I have also annexed an epistle to Friends in Ireland, which I found amongst the papers from whence the following memoirs are compiled, which seems designed for publication, and in which there are many observations well worthy the attention of those to whom it is addressed, and of others into whose hands it may fall.

JOHN. GOUGH.

A Testimony from the Men's Meeting of Dublin, concerning James Gough, deceased.
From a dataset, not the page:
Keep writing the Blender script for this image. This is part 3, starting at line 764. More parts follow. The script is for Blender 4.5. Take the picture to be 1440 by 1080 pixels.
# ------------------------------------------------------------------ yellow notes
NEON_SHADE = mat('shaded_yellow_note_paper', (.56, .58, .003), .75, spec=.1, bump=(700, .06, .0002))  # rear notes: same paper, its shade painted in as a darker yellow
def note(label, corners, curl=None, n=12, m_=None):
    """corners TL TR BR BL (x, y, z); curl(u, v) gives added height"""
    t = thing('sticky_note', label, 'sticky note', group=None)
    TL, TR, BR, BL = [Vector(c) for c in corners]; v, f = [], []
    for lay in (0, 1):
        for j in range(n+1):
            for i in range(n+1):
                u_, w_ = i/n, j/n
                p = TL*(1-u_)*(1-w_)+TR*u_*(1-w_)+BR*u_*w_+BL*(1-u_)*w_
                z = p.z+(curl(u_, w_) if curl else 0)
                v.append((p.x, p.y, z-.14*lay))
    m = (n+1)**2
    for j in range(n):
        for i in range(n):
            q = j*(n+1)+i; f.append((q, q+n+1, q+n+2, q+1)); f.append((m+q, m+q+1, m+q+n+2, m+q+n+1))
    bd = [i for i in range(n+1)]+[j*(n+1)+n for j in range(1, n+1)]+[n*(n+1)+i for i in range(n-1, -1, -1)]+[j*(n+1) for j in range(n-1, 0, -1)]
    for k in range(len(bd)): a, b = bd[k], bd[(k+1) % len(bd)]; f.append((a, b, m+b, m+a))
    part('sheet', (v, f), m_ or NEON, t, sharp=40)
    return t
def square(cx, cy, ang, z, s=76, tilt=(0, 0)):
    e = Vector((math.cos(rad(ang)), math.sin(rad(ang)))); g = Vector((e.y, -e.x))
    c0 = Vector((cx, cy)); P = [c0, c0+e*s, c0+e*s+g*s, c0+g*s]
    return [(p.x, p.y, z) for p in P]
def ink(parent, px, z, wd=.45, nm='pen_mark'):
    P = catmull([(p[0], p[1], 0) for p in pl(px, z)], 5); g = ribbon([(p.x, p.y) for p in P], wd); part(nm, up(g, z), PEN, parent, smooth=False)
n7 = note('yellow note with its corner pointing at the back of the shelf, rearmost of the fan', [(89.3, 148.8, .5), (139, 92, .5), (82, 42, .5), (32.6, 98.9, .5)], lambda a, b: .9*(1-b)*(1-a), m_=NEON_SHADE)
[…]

IT having pleased Divine Providence to remove from us by death our worthy friend James Gough, we feel our minds impressed to give forth the following testimony concerning him :

:

By authentic accounts we find he was born at Kendal, in Westmoreland, in the year 1712. And, in his young years, was made sensible of an inward monitor to reprove his propensity to evil, and convince him of the error of his ways, which made at times profitable impressions on his mind for a season. But, through the instability of youth, these impressions proved not deep enough to be lasting, till about the twenty-first year of his age, when he removed from the North of England to Bristol. It pleased divine Goodness to favor him with a fresh and prevailing visitation of his love, whereby he was made willing to give up, in self-denial and circumspection of life, to yield obedience to his requirings, who in his fatherly loving kindness had thus visited his soul; and by the gradual operation of the divine power therein, he experienced a growth in the work of sanctification, and was thereby formed into a vessel prepared for the Master's use.

About the year 1738, he removed from Bristol, and settled in Cork, and soon after he came forth in a public testimony to the virtue and efficacy of that truth, which himself had experienced the beneficial effects of; and growing in his gift, he became an able minister of the gospel, and an instrument of service in the church.